A plan by the Dukes County sheriff to build a 140-foot emergency services tower in Oak Bluffs won unanimous approval from the Martha’s Vineyard Commission Thursday night.

The tower is one part of a plan to upgrade to the aging and outmoded Islandwide emergency communications infrastructure.

The commission will require that the tower be built to withstand winds speeds up to 120 miles per hour, following a hearing last month when concerns were raised about the ability of the tower to withstand strong winds and severe storms.

Commission chairman Jim Vercruysse said Thursday it is still unclear if there will be lighting on the top of the tower, but FAA guidelines will dictate that.

“It’s kind of going to be what it’s going to be,” he said.

The tower will be funded mostly through a $1.5 million state grant awarded this week to the sheriff’s department.

Sheriff Robert Ogden attended the meeting along with Oak Bluffs police chief Erik Blake and fire chief John Rose.

Commissioner Linda Sibley asked who would be in charge of long-term maintenance for the tower.

“It would be part of the regional system, so the long-term maintenance and care of the radio site would be me, the sheriff’s department,” Mr.
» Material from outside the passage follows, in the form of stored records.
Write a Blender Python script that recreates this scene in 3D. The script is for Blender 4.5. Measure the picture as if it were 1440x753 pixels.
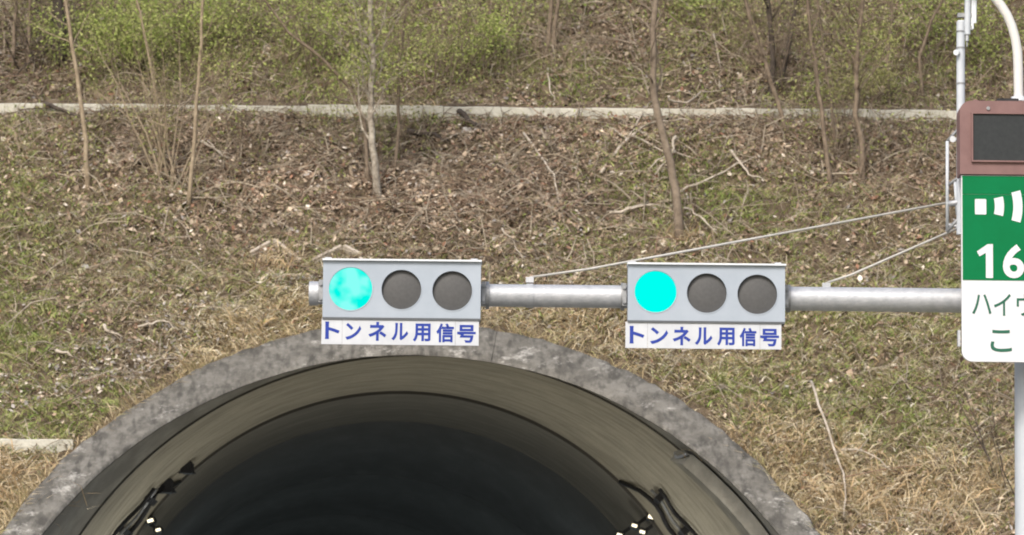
import bpy, bmesh, math, random
import numpy as np
from mathutils import Vector, Matrix

for o in list(bpy.data.objects):
    bpy.data.objects.remove(o, do_unlink=True)
sc = bpy.context.scene
COL = sc.collection
R = math.radians

# ------------------------------------------------------------------ camera
W0, H0, F = 1440.0, 753.0, 5700.0          # photograph size and focal length in its pixels
CAM = np.array([0.0, 0.0, 1.6])
PITCH, ROLL = 7.53, 0.6
cam_d = bpy.data.cameras.new('camera'); cam = bpy.data.objects.new('camera', cam_d); COL.objects.link(cam)
cam_d.sensor_width = 36; cam_d.lens = 36 * F / W0; cam_d.clip_start = 0.1; cam_d.clip_end = 3000
ROT = Matrix.Rotation(R(90 + PITCH), 3, 'X') @ Matrix.Rotation(R(ROLL), 3, 'Z')
cam.matrix_world = Matrix.Translation(Vector(CAM)) @ ROT.to_4x4()
cam_d.dof.use_dof = True; cam_d.dof.focus_distance = 31.0; cam_d.dof.aperture_fstop = 6.5
sc.camera = cam
RM = np.array(ROT)

# ------------------------------------------------------------------ light
SUN_EL, SUN_AZ = 42.0, 200.0
world = bpy.data.worlds.new('World'); sc.world = world; world.use_nodes = True
nt = world.node_tree; bgn = nt.nodes['Background']
sky = nt.nodes.new('ShaderNodeTexSky'); sky.sky_type = 'NISHITA'; sky.sun_disc = False
sky.sun_elevation = R(SUN_EL); sky.sun_rotation = R(SUN_AZ); sky.air_density = 1.0; sky.dust_density = 4.0; sky.ozone_density = 1.0
nt.links.new(sky.outputs[0], bgn.inputs[0]); bgn.inputs[1].default_value = 0.13
sun_d = bpy.data.lights.new('sun', 'SUN'); sun_d.energy = 1.5; sun_d.angle = R(14); sun_d.color = (1, 0.965, 0.91)
sun = bpy.data.objects.new('sun', sun_d); COL.objects.link(sun)
sv = Vector((math.sin(R(SUN_AZ)) * math.cos(R(SUN_EL)), math.cos(R(SUN_AZ)) * math.cos(R(SUN_EL)), math.sin(R(SUN_EL))))
sun.rotation_euler = sv.to_track_quat('Z', 'Y').to_euler()
vs = sc.view_settings; vs.view_transform = 'Standard'; vs.look = 'None'; vs.gamma = 1; vs.use_curve_mapping = False
vs.exposure = 0.62
sc.cycles.max_bounces = 6
sc.cycles.filter_width = 1.9

# ------------------------------------------------------------------ where the photograph's points lie in the place
def ray(px, py):
    v = RM @ np.array([(px - W0 / 2) / F, -(py - H0 / 2) / F, -1.0])
    return v
def at(px, py, Y):                       # point of the ray at world distance Y
    v = ray(px, py); return Vector(CAM + v * (Y / v[1]))
def proj(P):                             # world points -> photograph pixels
    q = (np.asarray(P, float) - CAM) @ RM
    return np.stack([W0 / 2 + F * q[..., 0] / -q[..., 2], H0 / 2 - F * q[..., 1] / -q[..., 2]], -1)
def scale_at(p):
    q = (np.array(p) - CAM) @ RM; return F / -q[2]
def on_plane(px, py, z0, y0, m):         # ray meets the leaning plane Z = z0 + m (Y - y0)
    v = ray(px, py); t = (z0 - m * y0 - CAM[2]) / (v[2] - m * v[1]); return Vector(CAM + v * t)

# value noise in numpy
_rs = np.random.RandomState(5); _T = _rs.rand(256, 256)
def vnoise(x, y):
    x = np.asarray(x, float); y = np.asarray(y, float)
    xi = np.floor(x).astype(int); yi = np.floor(y).astype(int); fx = x - xi; fy = y - yi
    fx = fx * fx * (3 - 2 * fx); fy = fy * fy * (3 - 2 * fy)
    a = _T[xi % 256, yi % 256]; b = _T[(xi + 1) % 256, yi % 256]; c = _T[xi % 256, (yi + 1) % 256]; d = _T[(xi + 1) % 256, (yi + 1) % 256]
    return (a * (1 - fx) + b * fx) * (1 - fy) + (c * (1 - fx) + d * fx) * fy
def fbm(x, y, o=4):
    s = 0; a = 0.5; t = 0
    for k in range(o):
        s = s + a * vnoise(x * 2 ** k + 17 * k, y * 2 ** k + 31 * k); t += a; a *= 0.55
    return s / t

SLOPE = 0.667
def ring_z(Y): return 4.9 + SLOPE * (Y - 50)
LEDGE_Y = 61.22; BERM = 0.8
def hill_base(Y):
    Y = np.asarray(Y, float)
    z = 4.6 + SLOPE * (Y - 50)
    zl = 4.6 + SLOPE * (LEDGE_Y - 50)
    up = zl + 0.12 + 0.74 * (Y - LEDGE_Y - BERM)
    z = np.where(Y > LEDGE_Y, np.maximum(zl + 0.12, up), z)
    z = np.where(Y > 95, zl + 0.12 + 0.74 * (95 - LEDGE_Y - BERM) + 0.2 * (Y - 95), z)
    return np.maximum(z, -0.3)
def hill_z(X, Y):
    X = np.asarray(X, float); Y = np.asarray(Y, float)
    b = hill_base(Y)
    amp = np.clip((b + 0.2) / 2, 0, 1)
    near = np.exp(-((Y - LEDGE_Y) / 0.5) ** 2)
    n = (fbm(X * 0.55 + 3, Y * 0.7, 3) - 0.5) * 0.45 + (fbm(X * 2.3, Y * 3.0 + 9, 3) - 0.5) * 0.34
    n = n + (fbm(X * 5.0 + 7, Y * 6.0 + 2, 2) - 0.5) * 0.22
    return b + amp * n * (1 - 0.85 * near)
def hill_hit(px, py):
    v = ray(px, py); v = v / v[1]; prev = 42.0
    Ys = np.linspace(43, 90, 3000)
    P = CAM[None] + v[None] * Ys[:, None]
    d = P[:, 2] - hill_z(P[:, 0], Ys)
    i = np.argmax(d < 0); return Vector(P[i])

# ------------------------------------------------------------------ materials
def new_mat(name):
    m = bpy.data.materials.new(name); m.use_nodes = True
    return m, m.node_tree, m.node_tree.nodes['Principled BSDF']
def mat(name, c, rough=0.7, c2=None, scale=6.0, metal=0.0, bump=0.0, bscale=40.0, spec=0.4, lo=0.35, hi=0.65, detail=6):
    m, t, b = new_mat(name)
    b.inputs['Roughness'].default_value = rough; b.inputs['Metallic'].default_value = metal
    b.inputs['Specular IOR Level'].default_value = spec
    tc = t.nodes.new('ShaderNodeTexCoord')
    if c2 is None:
        b.inputs['Base Color'].default_value = (*c, 1)
    else:
        n = t.nodes.new('ShaderNodeTexNoise'); n.inputs['Scale'].default_value = scale; n.inputs['Detail'].default_value = detail
        n.inputs['Roughness'].default_value = 0.65
        t.links.new(tc.outputs['Object'], n.inputs['Vector'])
        r = t.nodes.new('ShaderNodeValToRGB'); r.color_ramp.elements[0].position = lo; r.color_ramp.elements[1].position = hi
        r.color_ramp.elements[0].color = (*c, 1); r.color_ramp.elements[1].color = (*c2, 1)
        t.links.new(n.outputs[0], r.inputs[0]); t.links.new(r.outputs[0], b.inputs['Base Color'])
    if bump:
        n2 = t.nodes.new('ShaderNodeTexNoise'); n2.inputs['Scale'].default_value = bscale; n2.inputs['Detail'].default_value = 5
        t.links.new(tc.outputs['Object'], n2.inputs['Vector'])
        bp = t.nodes.new('ShaderNodeBump'); bp.inputs['Strength'].default_value = bump; bp.inputs['Distance'].default_value = 0.02
        t.links.new(n2.outputs[0], bp.inputs['Height']); t.links.new(bp.outputs[0], b.inputs['Normal'])
    return m
def concrete(name, base, dark, pale, pale_amt=0.62, streak=0.0, sc1=0.9, bump=0.5, smap=(1.0, 0.22, 0.6), slo=0.66, shi=0.40, fine_mix=0.45):
    m, t, b = new_mat(name); b.inputs['Roughness'].default_value = 0.9; b.inputs['Specular IOR Level'].default_value = 0.2
    tc = t.nodes.new('ShaderNodeTexCoord')
    def noise(scale, detail=7, rough=0.65, src=None):
        n = t.nodes.new('ShaderNodeTexNoise'); n.inputs['Scale'].default_value = scale; n.inputs['Detail'].default_value = detail
        n.inputs['Roughness'].default_value = rough; t.links.new(src or tc.outputs['Object'], n.inputs['Vector']); return n
    def ramp(n, lo, hi):
        r = t.nodes.new('ShaderNodeMapRange'); r.inputs[1].default_value = lo; r.inputs[2].default_value = hi
        t.links.new(n.outputs[0], r.inputs[0]); return r
    def mix(f, a, bb):
        x = t.nodes.new('ShaderNodeMix'); x.data_type = 'RGBA'
        t.links.new(f.outputs[0], x.inputs[0])
        for s, v in ((6, a), (7, bb)):
            if isinstance(v, tuple): x.inputs[s].default_value = (*v, 1)
            else: t.links.new(v.outputs[2], x.inputs[s])
        return x
    a = mix(ramp(noise(sc1 * 1.1, 11, 0.74), 0.40, 0.60), dark, base)
    fine = mix(ramp(noise(22, 4, 0.8), 0.3, 0.75), tuple(0.72 * x for x in base), tuple(min(1, 1.18 * x) for x in base))
    y = t.nodes.new('ShaderNodeMix'); y.data_type = 'RGBA'; y.inputs[0].default_value = fine_mix
    t.links.new(a.outputs[2], y.inputs[6]); t.links.new(fine.outputs[2], y.inputs[7])
    if streak:
        mp = t.nodes.new('ShaderNodeMapping'); mp.inputs['Scale'].default_value = smap
        t.links.new(tc.outputs['Object'], mp.inputs['Vector'])
        y = mix(ramp(noise(2.6, 6, 0.6, mp.outputs[0]), slo, shi), y, tuple(streak * x for x in base))
    pn = noise(1.7, 13, 0.78)
    y = mix(ramp(pn, pale_amt, pale_amt + 0.08), y, pale)
    t.links.new(y.outputs[2], b.inputs['Base Color'])
    bp = t.nodes.new('ShaderNodeBump'); bp.inputs['Strength'].default_value = bump; bp.inputs['Distance'].default_value = 0.03
    t.links.new(noise(14, 8, 0.7).outputs[0], bp.inputs['Height']); t.links.new(bp.outputs[0], b.inputs['Normal'])
    return m
def attr_mat(name, rough=0.85, trans=0.0):
    m, t, b = new_mat(name); b.inputs['Roughness'].default_value = rough; b.inputs['Specular IOR Level'].default_value = 0.15
    a = t.nodes.new('ShaderNodeAttribute'); a.attribute_name = 'Col'
    t.links.new(a.outputs['Color'], b.inputs['Base Color'])
    if trans:
        tr = t.nodes.new('ShaderNodeBsdfTranslucent'); t.links.new(a.outputs['Color'], tr.inputs[0])
        mx = t.nodes.new('ShaderNodeMixShader'); mx.inputs[0].default_value = trans
        t.links.new(b.outputs[0], mx.inputs[1]); t.links.new(tr.outputs[0], mx.inputs[2])
        t.links.new(mx.outputs[0], t.nodes['Material Output'].inputs[0])
    return m
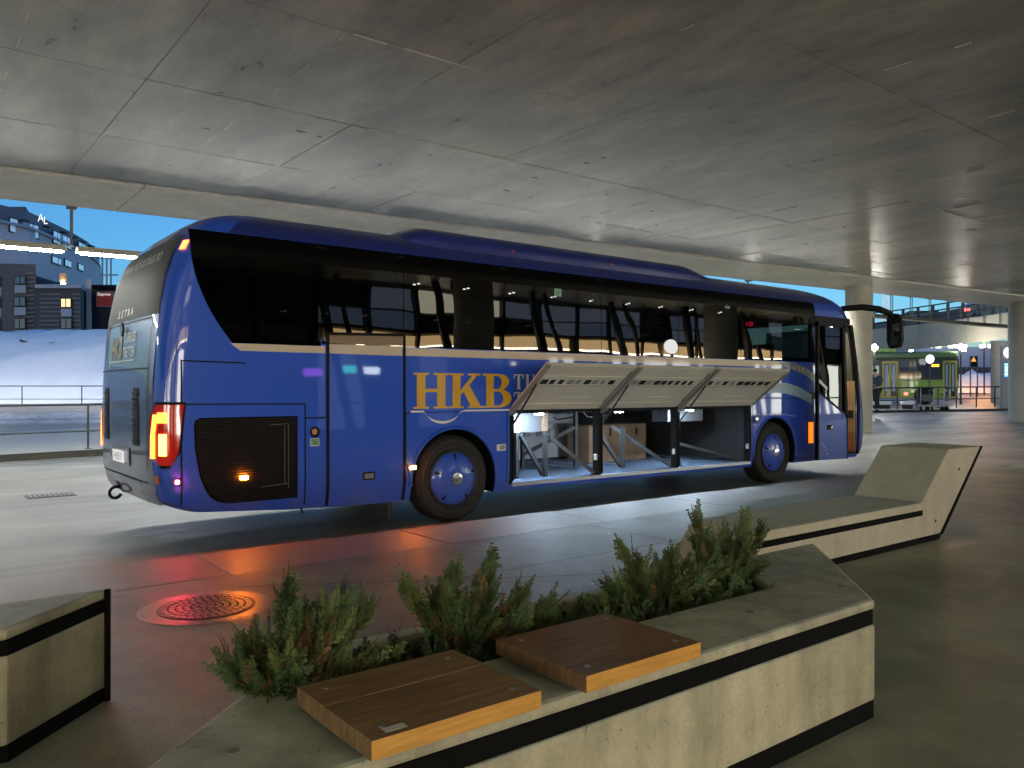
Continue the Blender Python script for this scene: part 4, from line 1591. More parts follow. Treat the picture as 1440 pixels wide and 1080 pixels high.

Ogden replied.

The tower will be built at the Oak Bluffs transfer station off County Road.

“It is in fact a very good location for it,” said commissioner Fred Hancock.

The vote was 11-0 to approve the tower.

In other business, the commission agreed to extend a project to rebuild the hangar at the Katama Airfield in Edgartown for another two years while the town secures funding for the work.

The commission approved the project to rebuild the 1944-era hangar as a development of regional impact in 2010; since then the project has stalled more than once due to a variety of issues.

Edgartown voters approved funding for the project at the annual town meeting in April but a ballot question to exempt the funding from Proposition 2 1/2 failed in a rare tie vote.

Airfield commissioner Father Michael Nagle attended the meeting and said the town plans to bring the question before voters again next spring.

“Hopefully it will pass this year,” he said.

The commission also approved a two-year extension for the Lagoon Ridge subdivision in Oak Bluffs.

Discussion began with a brief remembrance for the applicant, David Danielson, who died in late August after contracting tularemia.

“I’m so glad to hear that this is going to continue,” said commissioner Richard Toole. “I think it will be good for the environment and good for the town of Oak Bluffs.”

A minor DRI modification request from the Vineyard Golf Club to increase the size of a proposed on-course bathroom to allow for use by men and women was swiftly approved.

On. Oct. 18 the commission will host a public discussion about the Steamship Authority and the steady yearly increase of vehicles coming to the Island.

Commission executive director Adam Turner said the discussion is intended to focus on broad planning concerns, not SSA operations.

“For months we’ve discussed the impact of larger and larger amount of cars coming over in the summertime,” he said. “Have we reached capacity? If that’s true, what action should we take?”

The commission has no power to regulate the state-chartered boat line.

“Our goal is to shine a light on issues as we see them,” Mr. Vercruysse said. “Maybe we don’t have regulatory power, but we have a voice.”